Dopo l’intesa al Senato nella notte del 31 dicembre 2012 per evitare l’entrata in vigore dei tagli e quel che rimane del welfare statunitense, oggi si esulta per l’approvazione alla Camera del pacchetto varato al Senato che prevede l’aumento delle tasse per coloro che guadagnano oltre 400mila dollari l’anno o per le coppie che ne incassano oltre 450mila. Legge passata alla Camera dunque, con 257 voti a favore e 167 contrari, esorcizzando così l’incubo.

A far oscillare l’ago della bilancia in questa sfida tra repubblicani e democratici, le conseguenze che il Fiscal Cliff avrebbe comportato sull’opinione pubblica e sui mercati finanziari, che ancora una volta comandano su tutto, inseguiti da una ripresa fantasma che stenta a mostrarsi. Ma oltre i sorrisi amari dei repubblicani e quelli tirati dei democratici, la goccia di sudore non sembra essere ancora del tutto asciugata: il provvedimento infatti, tralascia – rinviando di 2 mesi – i tagli alla spesa pubblica. E allora, la tanto proclamata vittoria sul Fiscal Cliff è una vittoria – se così possiamo chiamarla – a metà, mentre i tagli indiscriminati e automatici alla spesa per 110 miliardi di dollari è ancora uno spettro che si aggira nell’economia americana. Tagli che indubbiamente saranno difficili da evitare. Anche se l’amministrazione statunitense cercherà (come?) di rendere dolce questa pillola amara, non si può tenere conto di quel ceto medio, ormai ex, che in seguito alla crisi si è vista declassata, impoverita e che cerca di ricomporsi con le lotte di un proletariato senza futuro.

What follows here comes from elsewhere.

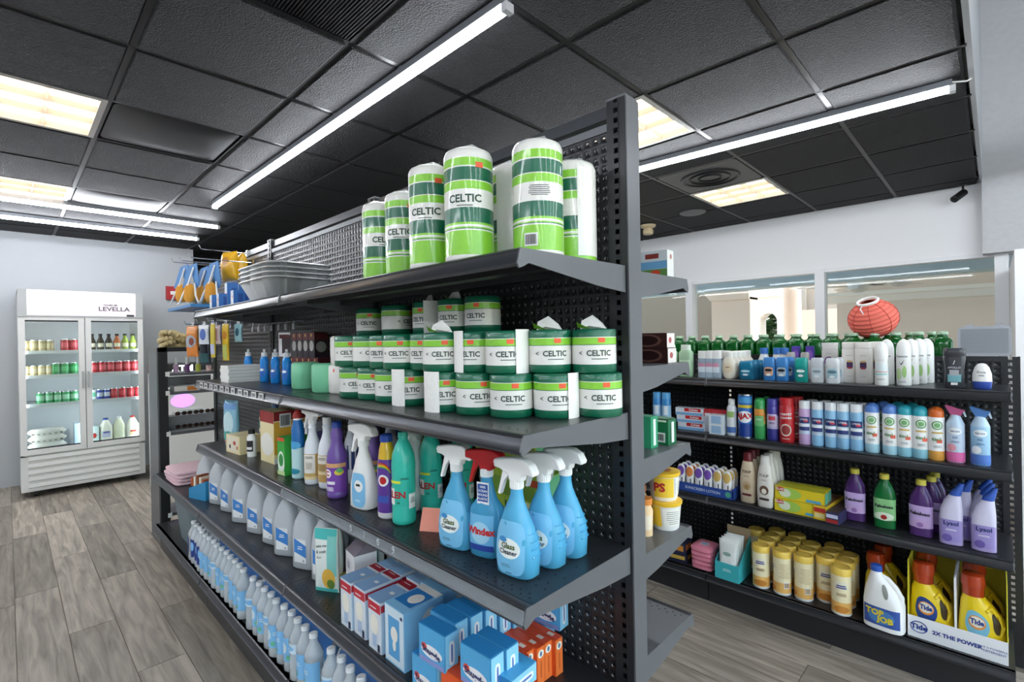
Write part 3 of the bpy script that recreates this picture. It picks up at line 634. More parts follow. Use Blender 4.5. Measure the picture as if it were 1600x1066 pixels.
def mk_tp(tail, tuft):
    r = root('toilet_roll'); R = .0535
    zs = [(0, .94, 0), (.003, 1, 0), (.020, 1, 1), (.0205, 1, 1), (.064, 1, 1), (.0655, 1, 0), (.067, 1, 2), (.083, 1, 1), (.0845, 1, 0), (.100, 1, 0), (.103, .95, 0), (.104, .6, 0)]
    P(r, 'wrapped_roll', MB().loft([(z, R*q) for z, q, m in zs], 28, [m for z, q, m in zs][:-1]), [dgm, paperm, lgm], ang=60)
    fn = wrap([(0, R), (.11, R)], 135); l = MB(); write(l, 'CELTIC', .0185, fn, 0, .046, bold=.03); write(l, '<', .016, fn, -.045, .046, bold=.02); scribble(l, fn, .002, .033, .055, 1, 0, .0018); P(r, 'lettering', l, flat('3A4B44'))
    s = MB(); patch(s, fn, .006, .077, .017, .011); P(r, 'price_sticker', s, STICK)
    if tail:
        t = MB(); f2 = wrap([(0, R), (.11, R)], 185 if tail == 1 else 92, .003); patch(t, f2, 0, .053, .056, .106, m=0, nu=6, nv=6); P(r, 'loose_tissue', t, tissue)
    if tuft:
        t = MB(); t.add([(-.03, -.01, .104), (.03, .012, .104), (.035, .0, .125), (.01, -.012, .139), (-.02, -.01, .118), (0, .02, .112)], [(0, 1, 2, 3), (0, 3, 4), (0, 5, 1)]); t.add([(.0, .015, .104), (.04, .01, .108), (.03, .03, .122)], [(0, 1, 2)], 1)
        P(r, 'torn_wrapper', t, [tissue, lgm], smooth=False)
    return r
TPK = {(a, b): Kind(lambda a=a, b=b: mk_tp(a, b), 'toilet roll') for a in (0, 1, 2) for b in (0, 1)}
TH = .1045; rgr = 'wrapped toilet rolls on the second shelf'
front = [(937, .0, 0, 0), (880, .1, 1, 0), (811, .05, 0, 1), (750, .3, 0, 0), (697, .1, 2, 1), (642, .1, 2, 0), (613, .3, 0, 0), (589, .1, 0, 0), (564, .4, 0, 0)]
mid = [(929, .05, 0, 1), (874, .15, 0, 1), (827, .05, 1, 0), (778, -.3, 2, 0), (737, .15, 0, 1), (702, -.4, 0, 0), (659, .05, 0, 0), (620, -.3, 0, 0), (591, .6, 0, 0), (565, .2, 0, 0)]
top = [(756, -.4, 0, 0), (713, -.35, 0, 1), (672, -.5, 1, 1), (622, 1.2, 0, 0), (581, .1, 0, 0)]
def roll_row(lst, z, ys_, txt):
    pts = []
    for i, (px, rz, tl, tf) in enumerate(lst):
        yy = ys_[i]; x = at(px, 600, y=yy).x
        while pts and min(math.hypot(x-q[0], yy-q[1]) for q in pts) < .1072: x += .002
        pts.append((x, yy))
        TPK[(tl, tf)].put((x, yy, z), 'green and white wrapped toilet roll, %s from the near post in the %s' % (ordn(i), txt), rgr, rz)
    return pts
roll_row(front, S2, [-1.005, -.925, -.865, -.845, -.825, -.84, -.85, -.85, -.84], 'bottom front row')
roll_row(mid, S2+TH, [-1.0, -.94, -.868, -.86, -.83, -.86, -.835, -.85, -.85, -.84], 'middle tier')
top_pts = roll_row(top, S2+2*TH, [-.975, -.97, -.975, -.965, -.975], 'top tier')
for tier in (0, 1):
    for i, (x, y) in enumerate(top_pts):
        TPK[(0, 0)].put((x, y, S2+tier*TH), 'toilet roll, %s of back row, %s from near end, under the topmost rolls' % (['bottom', 'middle'][tier], ordn(i)), rgr, .2)
# ---- generic cartons
def carton(name, w_, d, h, base_, prints=(), lid=None):
    """prints: (face, s, t, w, h, colour, shape) or (face,'text',s,t,size,colour)"""
    r = root(name); m = MB().box(-w_/2, w_/2, -d/2, d/2, 0, h); P(r, 'carton_body', m, flat(base_, .4), smooth=False)
    fns = {'y': face_y(d/2, 0, 0), 'x': face_x(-w_/2, 0, 0), 't': face_top(h), 'e': lambda s_, t: (w_/2+.0006, s_, t)}
    lay = {}; cols = []; pm_ = MB(); tm = MB(); tcols = []
    for i, q in enumerate(prints):
        fn = bump_fn(fns[q[0]], .00025*i)
        if q[1] == 'scrib':
            if q[5] not in tcols: tcols.append(q[5])
            scribble(tm, bump_fn(fns[q[0]], .0008+.0003*i), q[2], q[3], q[4], q[6], tcols.index(q[5]), .003, .006)
        elif q[1] == 'text':
            if q[5] not in tcols: tcols.append(q[5])
            write(tm, q[6], q[4], bump_fn(fns[q[0]], .0008+.0003*i), q[2], q[3], m=tcols.index(q[5]), bold=.03, tilt=q[7] if len(q) > 7 else 0)
        elif q[1] == 'bar': 
            for c in ('F4F4F2', '22252A'):
                if c not in cols: cols.append(c)
            barcode(pm_, fn, q[2], q[3], q[4], q[5], cols.index('F4F4F2'), cols.index('22252A'))
        else:
            if q[5] not in cols: cols.append(q[5])
            patch(pm_, fn, q[1], q[2], q[3], q[4], q[6] if len(q) > 6 else 'rect', cols.index(q[5]), 1, 1)
    if cols: P(r, 'printed_panel', pm_, [flat(c, .4) for c in cols], smooth=False)
    if tcols: P(r, 'lettering', tm, [flat(c) for c in tcols], smooth=False)
    return r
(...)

Significativi e curiosi sono i continui richiami nei discorsi di Obama, ad una mitologica middle class che ormai si può considerare distrutta e vivente solo nei processi di polarizzazione. Ma a caratterizzare l’amministrazione attuale statunitense è certamente un risveglio non dei migliori: dal sogno “Yes we can!”, ora Obama si difende autoproclamandosi il “meno peggio”. Un contentino che ai cittadini e alle cittadine americane forse non basterà e che potrebbe caratterizzare una svolta verso la crisi della rappresentanza, riprendendo magari quelle istanze e quelle dinamiche processuali aperte/suggerite dal movimento Occupy.